WRITTEN PROBLEM:
In the lines below, how many hold the word "scene"? Answer only with the number.
---- GIVEN INFORMATION
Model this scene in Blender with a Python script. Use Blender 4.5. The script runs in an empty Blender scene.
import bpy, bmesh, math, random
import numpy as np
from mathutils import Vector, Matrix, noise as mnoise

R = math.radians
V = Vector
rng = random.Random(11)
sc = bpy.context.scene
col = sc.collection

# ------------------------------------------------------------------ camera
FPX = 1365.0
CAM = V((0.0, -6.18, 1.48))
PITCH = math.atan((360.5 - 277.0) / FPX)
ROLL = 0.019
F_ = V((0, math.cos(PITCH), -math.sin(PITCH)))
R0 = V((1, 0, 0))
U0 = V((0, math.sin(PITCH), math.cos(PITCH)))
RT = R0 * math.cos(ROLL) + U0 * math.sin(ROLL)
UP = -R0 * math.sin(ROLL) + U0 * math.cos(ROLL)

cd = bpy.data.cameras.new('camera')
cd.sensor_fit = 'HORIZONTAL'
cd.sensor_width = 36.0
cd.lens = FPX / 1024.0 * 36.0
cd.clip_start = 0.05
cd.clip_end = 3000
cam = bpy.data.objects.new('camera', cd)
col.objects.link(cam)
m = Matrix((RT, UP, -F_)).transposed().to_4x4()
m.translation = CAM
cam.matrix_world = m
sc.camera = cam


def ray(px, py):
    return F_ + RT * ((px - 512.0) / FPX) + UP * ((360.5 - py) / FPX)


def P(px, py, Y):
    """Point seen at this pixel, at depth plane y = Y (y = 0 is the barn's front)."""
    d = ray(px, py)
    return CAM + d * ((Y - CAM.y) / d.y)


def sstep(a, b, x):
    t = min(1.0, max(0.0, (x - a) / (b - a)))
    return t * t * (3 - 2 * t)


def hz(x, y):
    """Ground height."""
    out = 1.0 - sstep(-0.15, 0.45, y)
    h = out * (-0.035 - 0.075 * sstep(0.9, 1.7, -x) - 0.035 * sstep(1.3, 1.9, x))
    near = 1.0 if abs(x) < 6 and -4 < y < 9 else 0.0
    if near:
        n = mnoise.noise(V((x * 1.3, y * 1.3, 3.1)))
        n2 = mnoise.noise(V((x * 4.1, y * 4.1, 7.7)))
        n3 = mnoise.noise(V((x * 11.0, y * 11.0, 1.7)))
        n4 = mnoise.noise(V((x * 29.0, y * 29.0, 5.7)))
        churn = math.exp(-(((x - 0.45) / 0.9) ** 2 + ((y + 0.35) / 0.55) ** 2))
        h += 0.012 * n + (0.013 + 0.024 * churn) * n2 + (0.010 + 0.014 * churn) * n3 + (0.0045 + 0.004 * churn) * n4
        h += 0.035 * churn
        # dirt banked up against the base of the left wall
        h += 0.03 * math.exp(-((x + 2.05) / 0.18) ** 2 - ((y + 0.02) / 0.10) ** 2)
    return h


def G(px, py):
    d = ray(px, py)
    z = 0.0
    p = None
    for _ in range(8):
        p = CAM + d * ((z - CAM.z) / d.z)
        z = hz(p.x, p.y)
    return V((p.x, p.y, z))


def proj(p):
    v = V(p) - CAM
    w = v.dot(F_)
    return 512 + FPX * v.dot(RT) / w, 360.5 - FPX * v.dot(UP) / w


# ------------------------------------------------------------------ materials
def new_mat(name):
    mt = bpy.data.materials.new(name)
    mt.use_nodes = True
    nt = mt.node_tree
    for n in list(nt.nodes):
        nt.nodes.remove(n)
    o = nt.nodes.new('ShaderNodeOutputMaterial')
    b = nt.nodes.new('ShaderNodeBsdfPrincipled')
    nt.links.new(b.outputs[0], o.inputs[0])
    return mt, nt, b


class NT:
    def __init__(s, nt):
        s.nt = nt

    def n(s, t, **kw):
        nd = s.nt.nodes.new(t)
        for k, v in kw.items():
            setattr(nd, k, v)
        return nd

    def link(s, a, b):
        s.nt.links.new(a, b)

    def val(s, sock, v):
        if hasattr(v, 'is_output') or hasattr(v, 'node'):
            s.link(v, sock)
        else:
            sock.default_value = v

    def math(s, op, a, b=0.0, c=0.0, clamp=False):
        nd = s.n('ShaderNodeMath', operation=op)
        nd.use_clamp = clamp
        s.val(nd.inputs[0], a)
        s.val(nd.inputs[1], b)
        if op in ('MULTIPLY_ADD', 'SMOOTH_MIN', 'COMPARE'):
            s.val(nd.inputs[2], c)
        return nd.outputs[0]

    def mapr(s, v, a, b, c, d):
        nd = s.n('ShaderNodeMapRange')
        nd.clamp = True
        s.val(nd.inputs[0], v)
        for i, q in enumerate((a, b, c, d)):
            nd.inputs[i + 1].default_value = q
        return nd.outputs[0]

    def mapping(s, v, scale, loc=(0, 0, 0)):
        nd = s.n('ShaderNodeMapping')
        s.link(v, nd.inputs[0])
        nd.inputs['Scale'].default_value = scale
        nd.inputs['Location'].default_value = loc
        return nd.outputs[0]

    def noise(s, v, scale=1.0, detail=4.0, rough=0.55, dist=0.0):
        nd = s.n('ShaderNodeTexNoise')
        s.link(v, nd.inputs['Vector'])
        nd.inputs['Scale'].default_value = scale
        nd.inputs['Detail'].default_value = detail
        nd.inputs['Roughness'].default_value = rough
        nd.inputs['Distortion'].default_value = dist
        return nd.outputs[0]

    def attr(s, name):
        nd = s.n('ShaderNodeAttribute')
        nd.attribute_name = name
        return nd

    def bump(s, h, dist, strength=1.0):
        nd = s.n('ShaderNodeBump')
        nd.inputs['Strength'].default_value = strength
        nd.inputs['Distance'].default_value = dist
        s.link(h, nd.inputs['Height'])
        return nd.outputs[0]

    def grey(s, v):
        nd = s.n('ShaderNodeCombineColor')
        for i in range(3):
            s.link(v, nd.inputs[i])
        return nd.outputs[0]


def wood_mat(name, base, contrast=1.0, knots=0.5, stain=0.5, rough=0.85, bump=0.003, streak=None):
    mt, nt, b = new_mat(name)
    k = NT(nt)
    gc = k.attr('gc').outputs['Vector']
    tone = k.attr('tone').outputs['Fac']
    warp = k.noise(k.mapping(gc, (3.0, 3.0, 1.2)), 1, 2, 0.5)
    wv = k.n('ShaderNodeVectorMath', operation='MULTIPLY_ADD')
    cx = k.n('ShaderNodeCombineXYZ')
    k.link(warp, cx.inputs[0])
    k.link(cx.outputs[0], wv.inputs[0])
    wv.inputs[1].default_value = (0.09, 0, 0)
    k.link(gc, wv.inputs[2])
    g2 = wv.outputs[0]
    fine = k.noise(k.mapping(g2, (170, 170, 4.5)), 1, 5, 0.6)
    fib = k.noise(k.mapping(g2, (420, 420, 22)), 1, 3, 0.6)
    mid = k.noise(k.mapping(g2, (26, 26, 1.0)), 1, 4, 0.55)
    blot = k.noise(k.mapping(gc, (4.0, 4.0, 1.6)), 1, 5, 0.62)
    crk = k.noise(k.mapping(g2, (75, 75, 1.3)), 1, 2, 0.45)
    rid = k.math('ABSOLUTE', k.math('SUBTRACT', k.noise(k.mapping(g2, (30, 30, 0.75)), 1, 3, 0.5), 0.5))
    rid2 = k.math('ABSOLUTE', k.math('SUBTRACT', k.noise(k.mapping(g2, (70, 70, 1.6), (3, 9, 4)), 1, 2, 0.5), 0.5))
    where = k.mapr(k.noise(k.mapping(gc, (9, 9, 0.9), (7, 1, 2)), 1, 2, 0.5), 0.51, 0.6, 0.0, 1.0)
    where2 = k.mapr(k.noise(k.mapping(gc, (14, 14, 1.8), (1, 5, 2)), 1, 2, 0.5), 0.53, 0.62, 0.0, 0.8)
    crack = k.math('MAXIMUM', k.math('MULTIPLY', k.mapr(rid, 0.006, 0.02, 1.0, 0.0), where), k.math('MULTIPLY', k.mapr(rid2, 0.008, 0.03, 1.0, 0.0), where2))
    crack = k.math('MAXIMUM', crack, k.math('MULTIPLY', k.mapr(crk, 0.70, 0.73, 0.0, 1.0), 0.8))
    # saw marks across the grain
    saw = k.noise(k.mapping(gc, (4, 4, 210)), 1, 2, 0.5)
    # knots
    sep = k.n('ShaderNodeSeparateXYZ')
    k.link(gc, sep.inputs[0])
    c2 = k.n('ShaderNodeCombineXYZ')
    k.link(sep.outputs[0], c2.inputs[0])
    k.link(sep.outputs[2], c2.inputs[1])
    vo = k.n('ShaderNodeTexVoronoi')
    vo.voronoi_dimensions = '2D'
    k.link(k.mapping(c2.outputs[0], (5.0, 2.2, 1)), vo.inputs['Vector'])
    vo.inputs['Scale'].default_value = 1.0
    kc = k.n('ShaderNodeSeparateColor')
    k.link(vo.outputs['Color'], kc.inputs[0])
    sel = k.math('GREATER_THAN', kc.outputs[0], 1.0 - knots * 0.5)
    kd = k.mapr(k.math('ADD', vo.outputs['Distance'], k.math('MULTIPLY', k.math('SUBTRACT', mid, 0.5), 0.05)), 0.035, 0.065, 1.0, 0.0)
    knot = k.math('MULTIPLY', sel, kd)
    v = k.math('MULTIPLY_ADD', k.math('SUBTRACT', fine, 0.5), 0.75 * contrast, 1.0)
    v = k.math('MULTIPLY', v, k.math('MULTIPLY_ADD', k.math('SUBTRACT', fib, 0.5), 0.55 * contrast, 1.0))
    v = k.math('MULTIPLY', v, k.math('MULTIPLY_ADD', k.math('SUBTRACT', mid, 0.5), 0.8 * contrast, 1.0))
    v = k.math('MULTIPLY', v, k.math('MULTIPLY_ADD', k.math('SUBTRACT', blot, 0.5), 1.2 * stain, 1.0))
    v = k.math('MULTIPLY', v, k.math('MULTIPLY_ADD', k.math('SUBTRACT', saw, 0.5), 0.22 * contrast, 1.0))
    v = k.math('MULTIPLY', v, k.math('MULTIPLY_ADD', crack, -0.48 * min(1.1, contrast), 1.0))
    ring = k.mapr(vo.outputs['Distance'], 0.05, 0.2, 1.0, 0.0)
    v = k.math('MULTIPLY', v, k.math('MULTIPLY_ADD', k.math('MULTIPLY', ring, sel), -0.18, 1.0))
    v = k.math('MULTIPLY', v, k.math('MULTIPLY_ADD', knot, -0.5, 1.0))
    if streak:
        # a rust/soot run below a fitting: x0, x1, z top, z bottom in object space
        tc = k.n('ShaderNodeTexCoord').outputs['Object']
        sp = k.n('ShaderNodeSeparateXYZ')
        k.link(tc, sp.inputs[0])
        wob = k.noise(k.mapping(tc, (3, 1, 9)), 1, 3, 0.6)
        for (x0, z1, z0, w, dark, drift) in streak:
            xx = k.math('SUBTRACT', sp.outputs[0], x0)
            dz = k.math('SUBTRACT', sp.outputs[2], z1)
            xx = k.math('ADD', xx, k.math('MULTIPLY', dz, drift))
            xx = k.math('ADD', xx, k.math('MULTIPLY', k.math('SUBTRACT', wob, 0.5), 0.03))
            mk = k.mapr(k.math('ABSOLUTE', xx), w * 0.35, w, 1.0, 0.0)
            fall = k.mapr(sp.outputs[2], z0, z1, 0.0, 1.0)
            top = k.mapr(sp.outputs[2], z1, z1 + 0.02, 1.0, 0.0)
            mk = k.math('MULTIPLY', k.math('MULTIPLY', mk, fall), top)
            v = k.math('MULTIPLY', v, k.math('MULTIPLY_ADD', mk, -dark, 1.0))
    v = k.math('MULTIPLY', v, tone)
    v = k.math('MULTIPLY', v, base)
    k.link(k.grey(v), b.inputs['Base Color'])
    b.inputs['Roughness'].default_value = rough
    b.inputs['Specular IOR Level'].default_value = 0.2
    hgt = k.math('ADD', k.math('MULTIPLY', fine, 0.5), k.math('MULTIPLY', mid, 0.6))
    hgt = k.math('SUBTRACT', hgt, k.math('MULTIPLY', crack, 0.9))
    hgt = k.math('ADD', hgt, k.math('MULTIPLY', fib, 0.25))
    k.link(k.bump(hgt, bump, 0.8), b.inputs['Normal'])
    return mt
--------
CORRECT RESPONSE:
2